Another element entering into racial degeneration on many other islands and for that matter in many New England villages, is the loss through emigration of the more vigorous and energetic individuals, leaving behind the less efficient to continue the race at home.

In subtropical countries where the energy of the Nordics is at a low ebb it would appear that the racial inheritance of physical strength and mental vigor was suppressed and recessive rather than destroyed. Many individuals born in unfavorable climatic surroundings, who move back to the original habitat of their race in the north, recover their full quota of energy and vigor. New York and other Northern cities have many Southerners who are fully as efficient as pure Northerners.

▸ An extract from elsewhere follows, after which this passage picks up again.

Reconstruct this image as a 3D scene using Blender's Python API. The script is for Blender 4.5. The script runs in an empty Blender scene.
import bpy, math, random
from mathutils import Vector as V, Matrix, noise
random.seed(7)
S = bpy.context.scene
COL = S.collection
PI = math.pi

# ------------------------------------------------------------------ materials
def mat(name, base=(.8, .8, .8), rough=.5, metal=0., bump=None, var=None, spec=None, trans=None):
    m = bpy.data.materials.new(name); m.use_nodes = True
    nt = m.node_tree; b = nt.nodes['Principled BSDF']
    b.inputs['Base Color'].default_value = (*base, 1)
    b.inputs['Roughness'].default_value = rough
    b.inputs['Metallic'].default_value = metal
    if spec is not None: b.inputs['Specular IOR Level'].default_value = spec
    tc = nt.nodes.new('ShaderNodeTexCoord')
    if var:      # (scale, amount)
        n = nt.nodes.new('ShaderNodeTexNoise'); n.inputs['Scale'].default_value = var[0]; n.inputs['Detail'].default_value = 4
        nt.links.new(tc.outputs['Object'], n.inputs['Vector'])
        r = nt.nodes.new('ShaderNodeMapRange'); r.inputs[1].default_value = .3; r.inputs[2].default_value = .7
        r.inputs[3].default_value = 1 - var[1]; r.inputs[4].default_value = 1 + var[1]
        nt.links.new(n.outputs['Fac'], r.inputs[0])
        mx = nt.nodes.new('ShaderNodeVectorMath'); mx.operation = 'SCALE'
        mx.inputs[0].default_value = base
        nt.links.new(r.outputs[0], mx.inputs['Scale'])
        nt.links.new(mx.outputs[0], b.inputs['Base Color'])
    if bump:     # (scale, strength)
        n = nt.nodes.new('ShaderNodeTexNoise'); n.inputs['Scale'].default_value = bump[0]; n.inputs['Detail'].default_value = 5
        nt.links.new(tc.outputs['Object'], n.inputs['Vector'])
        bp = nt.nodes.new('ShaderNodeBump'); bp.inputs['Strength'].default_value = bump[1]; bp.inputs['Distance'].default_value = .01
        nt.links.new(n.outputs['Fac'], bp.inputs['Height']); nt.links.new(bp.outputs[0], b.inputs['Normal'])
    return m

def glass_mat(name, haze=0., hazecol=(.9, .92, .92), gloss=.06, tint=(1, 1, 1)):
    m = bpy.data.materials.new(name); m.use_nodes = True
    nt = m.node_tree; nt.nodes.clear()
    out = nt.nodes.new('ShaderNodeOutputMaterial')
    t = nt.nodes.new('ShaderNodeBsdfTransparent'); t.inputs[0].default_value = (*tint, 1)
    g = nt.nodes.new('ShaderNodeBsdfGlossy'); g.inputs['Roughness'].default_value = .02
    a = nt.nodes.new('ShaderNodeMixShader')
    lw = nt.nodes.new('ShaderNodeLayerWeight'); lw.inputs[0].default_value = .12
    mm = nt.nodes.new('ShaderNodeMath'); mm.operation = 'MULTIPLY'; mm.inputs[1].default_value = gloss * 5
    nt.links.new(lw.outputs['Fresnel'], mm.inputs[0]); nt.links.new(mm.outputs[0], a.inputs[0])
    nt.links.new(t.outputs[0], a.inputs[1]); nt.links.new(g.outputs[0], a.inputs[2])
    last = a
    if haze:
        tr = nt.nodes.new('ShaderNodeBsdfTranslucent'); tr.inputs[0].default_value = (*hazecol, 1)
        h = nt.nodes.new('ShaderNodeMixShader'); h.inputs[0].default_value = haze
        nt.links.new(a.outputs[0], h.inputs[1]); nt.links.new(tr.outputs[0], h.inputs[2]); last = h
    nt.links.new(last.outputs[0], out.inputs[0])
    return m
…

This Nordic race can exist outside of its native environment as land owning aristocrats who are not required to do manual labor in the fields under a blazing sun. As such an aristocracy it continues to exist under Italian skies, but as a field laborer the man of Nordic blood cannot compete with his Alpine or Mediterranean rival. It is not to be supposed that the various Nordic tribes and armies, which for a thousand years after the fall of Rome poured down from the Alps like the glaciers to melt in the southern sun, were composed solely of knights and gentlemen who became the landed nobility of Italy. The man in the ranks also took up his land and work in Italy, but he had to compete directly with the native under climatic conditions which were unfavorable to his race. In this competition the blue eyed Nordic giant died and the native survived. His officer, however, lived in the castle and directed the labor of his bondsmen without other preoccupation than the chase and war and he long maintained his vigor.

The same thing happened in our South before the Civil War. There the white men did not work in the fields or in the factory. The heavy work under the blazing sun was carried on by Negro slaves and the planter was spared exposure to an unfavorable environment. Under these conditions he was able to retain much of his vigor. When slavery was abolished and the white man had to plough his own fields or work in the factory deterioration began.